Given material:
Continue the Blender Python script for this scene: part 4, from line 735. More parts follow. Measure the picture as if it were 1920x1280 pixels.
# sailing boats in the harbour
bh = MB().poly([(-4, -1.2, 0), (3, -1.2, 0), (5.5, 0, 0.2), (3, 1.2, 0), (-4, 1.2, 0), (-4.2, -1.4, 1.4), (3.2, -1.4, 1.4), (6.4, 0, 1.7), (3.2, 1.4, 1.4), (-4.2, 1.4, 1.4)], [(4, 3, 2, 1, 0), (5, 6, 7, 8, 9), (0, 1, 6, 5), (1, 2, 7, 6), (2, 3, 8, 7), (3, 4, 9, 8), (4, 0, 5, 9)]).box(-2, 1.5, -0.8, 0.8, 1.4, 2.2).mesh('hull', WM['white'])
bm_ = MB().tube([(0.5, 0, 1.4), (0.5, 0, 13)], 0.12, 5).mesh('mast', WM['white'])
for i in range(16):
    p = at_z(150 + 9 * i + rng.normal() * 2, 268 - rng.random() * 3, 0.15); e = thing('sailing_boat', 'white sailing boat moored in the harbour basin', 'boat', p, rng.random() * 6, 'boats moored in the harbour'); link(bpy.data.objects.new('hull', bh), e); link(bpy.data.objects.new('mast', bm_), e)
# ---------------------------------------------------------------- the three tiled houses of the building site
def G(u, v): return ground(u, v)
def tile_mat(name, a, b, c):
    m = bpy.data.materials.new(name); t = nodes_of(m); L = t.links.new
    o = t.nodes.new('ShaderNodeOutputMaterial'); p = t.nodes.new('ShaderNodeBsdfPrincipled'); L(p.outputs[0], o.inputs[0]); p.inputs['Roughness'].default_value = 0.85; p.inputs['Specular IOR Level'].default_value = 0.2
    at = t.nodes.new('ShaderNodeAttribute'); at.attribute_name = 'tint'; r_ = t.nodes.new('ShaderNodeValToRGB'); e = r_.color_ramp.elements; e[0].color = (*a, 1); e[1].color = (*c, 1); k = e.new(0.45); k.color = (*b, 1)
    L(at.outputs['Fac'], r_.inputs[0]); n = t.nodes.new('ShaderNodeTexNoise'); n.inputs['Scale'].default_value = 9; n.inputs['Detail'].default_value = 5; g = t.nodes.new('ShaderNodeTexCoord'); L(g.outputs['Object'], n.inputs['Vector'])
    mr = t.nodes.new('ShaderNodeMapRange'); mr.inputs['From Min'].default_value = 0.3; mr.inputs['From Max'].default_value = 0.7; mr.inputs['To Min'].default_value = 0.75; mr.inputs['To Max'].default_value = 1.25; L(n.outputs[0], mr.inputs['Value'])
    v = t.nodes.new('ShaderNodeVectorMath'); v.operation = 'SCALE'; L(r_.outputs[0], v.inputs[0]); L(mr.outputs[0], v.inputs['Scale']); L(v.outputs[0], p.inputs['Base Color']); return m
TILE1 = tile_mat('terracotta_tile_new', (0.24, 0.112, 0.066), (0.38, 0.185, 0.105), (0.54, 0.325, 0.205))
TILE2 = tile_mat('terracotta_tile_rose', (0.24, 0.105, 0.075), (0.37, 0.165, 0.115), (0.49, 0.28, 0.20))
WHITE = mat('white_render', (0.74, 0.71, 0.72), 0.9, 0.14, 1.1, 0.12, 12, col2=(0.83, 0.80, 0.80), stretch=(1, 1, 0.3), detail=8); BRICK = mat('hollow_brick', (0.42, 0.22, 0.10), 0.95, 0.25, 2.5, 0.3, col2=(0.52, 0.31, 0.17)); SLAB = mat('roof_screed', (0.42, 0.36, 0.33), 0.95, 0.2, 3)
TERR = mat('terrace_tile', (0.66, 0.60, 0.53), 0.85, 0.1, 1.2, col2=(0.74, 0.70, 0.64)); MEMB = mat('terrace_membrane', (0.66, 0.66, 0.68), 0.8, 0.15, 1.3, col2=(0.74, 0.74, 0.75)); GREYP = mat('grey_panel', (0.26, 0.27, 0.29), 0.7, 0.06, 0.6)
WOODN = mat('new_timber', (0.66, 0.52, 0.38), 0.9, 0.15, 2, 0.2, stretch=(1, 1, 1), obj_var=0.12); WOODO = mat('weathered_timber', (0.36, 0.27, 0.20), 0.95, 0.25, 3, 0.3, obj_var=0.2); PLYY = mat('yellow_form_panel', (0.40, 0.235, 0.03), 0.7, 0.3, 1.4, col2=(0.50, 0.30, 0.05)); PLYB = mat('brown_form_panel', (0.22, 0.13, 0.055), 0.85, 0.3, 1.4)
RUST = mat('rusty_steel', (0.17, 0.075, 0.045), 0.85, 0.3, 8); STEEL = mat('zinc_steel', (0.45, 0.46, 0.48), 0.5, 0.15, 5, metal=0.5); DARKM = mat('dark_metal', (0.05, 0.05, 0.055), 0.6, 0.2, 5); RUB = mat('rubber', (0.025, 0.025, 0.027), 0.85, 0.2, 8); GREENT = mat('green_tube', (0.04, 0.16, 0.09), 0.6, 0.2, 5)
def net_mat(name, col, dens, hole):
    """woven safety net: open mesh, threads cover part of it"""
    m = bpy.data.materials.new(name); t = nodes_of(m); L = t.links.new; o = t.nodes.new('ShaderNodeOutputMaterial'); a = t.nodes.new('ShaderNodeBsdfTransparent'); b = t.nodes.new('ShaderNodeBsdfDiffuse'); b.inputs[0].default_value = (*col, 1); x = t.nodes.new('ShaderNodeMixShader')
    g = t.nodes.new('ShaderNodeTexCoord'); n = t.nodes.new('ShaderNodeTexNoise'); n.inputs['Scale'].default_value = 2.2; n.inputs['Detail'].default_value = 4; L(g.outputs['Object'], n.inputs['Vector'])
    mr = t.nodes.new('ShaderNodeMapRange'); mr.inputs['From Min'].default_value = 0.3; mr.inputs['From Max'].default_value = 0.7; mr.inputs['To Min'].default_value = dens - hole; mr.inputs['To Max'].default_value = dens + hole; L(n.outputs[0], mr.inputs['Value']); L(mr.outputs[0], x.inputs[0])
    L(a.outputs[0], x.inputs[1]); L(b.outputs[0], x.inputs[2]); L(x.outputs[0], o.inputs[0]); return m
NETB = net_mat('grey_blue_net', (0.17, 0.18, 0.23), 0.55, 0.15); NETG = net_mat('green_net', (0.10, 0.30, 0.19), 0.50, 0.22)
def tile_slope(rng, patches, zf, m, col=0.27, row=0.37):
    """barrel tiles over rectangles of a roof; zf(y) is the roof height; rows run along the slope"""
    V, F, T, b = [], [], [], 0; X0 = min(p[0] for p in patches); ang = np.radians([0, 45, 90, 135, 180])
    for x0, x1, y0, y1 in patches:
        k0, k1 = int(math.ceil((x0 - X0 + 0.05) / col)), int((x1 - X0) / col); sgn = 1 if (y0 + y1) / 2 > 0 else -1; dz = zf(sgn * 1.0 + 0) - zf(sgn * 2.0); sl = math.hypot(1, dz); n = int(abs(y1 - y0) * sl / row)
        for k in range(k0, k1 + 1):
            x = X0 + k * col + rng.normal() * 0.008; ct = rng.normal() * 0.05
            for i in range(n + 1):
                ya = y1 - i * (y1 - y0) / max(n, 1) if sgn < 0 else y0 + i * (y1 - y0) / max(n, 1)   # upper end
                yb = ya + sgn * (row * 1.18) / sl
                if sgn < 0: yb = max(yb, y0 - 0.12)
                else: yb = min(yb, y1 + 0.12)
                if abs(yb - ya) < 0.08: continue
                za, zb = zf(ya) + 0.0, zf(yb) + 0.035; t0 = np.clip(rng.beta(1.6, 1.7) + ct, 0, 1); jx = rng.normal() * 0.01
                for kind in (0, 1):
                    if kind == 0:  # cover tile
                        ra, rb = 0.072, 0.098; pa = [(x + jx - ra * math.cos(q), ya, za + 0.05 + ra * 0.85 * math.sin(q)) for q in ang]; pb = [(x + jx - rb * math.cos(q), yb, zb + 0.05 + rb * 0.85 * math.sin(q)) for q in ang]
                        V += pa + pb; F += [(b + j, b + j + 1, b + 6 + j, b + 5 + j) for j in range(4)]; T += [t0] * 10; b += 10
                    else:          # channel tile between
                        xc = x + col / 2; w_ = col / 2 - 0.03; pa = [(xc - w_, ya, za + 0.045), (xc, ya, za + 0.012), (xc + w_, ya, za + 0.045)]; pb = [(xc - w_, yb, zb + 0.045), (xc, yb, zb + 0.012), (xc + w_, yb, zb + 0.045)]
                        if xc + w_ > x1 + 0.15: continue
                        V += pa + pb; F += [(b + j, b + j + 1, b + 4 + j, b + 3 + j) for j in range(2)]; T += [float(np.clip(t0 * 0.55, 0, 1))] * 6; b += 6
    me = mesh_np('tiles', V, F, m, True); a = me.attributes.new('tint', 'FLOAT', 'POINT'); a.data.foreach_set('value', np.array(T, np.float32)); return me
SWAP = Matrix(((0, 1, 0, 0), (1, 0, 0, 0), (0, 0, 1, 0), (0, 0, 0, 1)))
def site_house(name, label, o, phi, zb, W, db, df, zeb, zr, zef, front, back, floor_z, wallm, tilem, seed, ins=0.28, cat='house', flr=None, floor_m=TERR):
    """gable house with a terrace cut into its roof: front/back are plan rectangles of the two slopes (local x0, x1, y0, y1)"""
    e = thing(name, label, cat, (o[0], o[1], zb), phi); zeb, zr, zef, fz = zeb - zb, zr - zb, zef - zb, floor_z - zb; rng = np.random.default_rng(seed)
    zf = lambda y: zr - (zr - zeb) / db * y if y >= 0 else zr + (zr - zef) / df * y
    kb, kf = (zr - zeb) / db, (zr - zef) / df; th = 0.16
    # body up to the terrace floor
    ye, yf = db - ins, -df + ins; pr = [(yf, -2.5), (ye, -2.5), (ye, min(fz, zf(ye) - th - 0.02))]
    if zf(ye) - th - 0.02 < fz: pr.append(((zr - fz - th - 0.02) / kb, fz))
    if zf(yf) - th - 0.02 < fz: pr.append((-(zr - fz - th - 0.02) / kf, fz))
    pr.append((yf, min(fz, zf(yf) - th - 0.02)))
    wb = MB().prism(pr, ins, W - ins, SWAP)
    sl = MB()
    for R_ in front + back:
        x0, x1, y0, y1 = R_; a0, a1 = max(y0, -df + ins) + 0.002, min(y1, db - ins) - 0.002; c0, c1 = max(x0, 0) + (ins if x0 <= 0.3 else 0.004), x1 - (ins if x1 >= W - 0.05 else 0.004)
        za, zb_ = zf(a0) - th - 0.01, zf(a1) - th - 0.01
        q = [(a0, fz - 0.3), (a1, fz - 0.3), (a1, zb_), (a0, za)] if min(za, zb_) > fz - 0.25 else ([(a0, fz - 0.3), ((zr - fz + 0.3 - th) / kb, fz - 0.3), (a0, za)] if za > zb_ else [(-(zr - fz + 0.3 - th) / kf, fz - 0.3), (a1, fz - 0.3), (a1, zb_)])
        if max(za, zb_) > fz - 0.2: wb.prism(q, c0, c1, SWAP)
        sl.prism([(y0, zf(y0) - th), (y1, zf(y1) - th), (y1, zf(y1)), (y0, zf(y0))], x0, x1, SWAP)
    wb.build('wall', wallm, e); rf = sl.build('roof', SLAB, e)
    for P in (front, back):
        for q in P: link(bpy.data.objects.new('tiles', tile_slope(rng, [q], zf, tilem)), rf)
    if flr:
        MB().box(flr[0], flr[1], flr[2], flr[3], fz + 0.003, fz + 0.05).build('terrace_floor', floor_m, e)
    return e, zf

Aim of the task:
Return each line where "part" shows up.

Answer to the exercise:
Continue the Blender Python script for this scene: part 4, from line 735. More parts follow. Measure the picture as if it were 1920x1280 pixels.
    """woven safety net: open mesh, threads cover part of it"""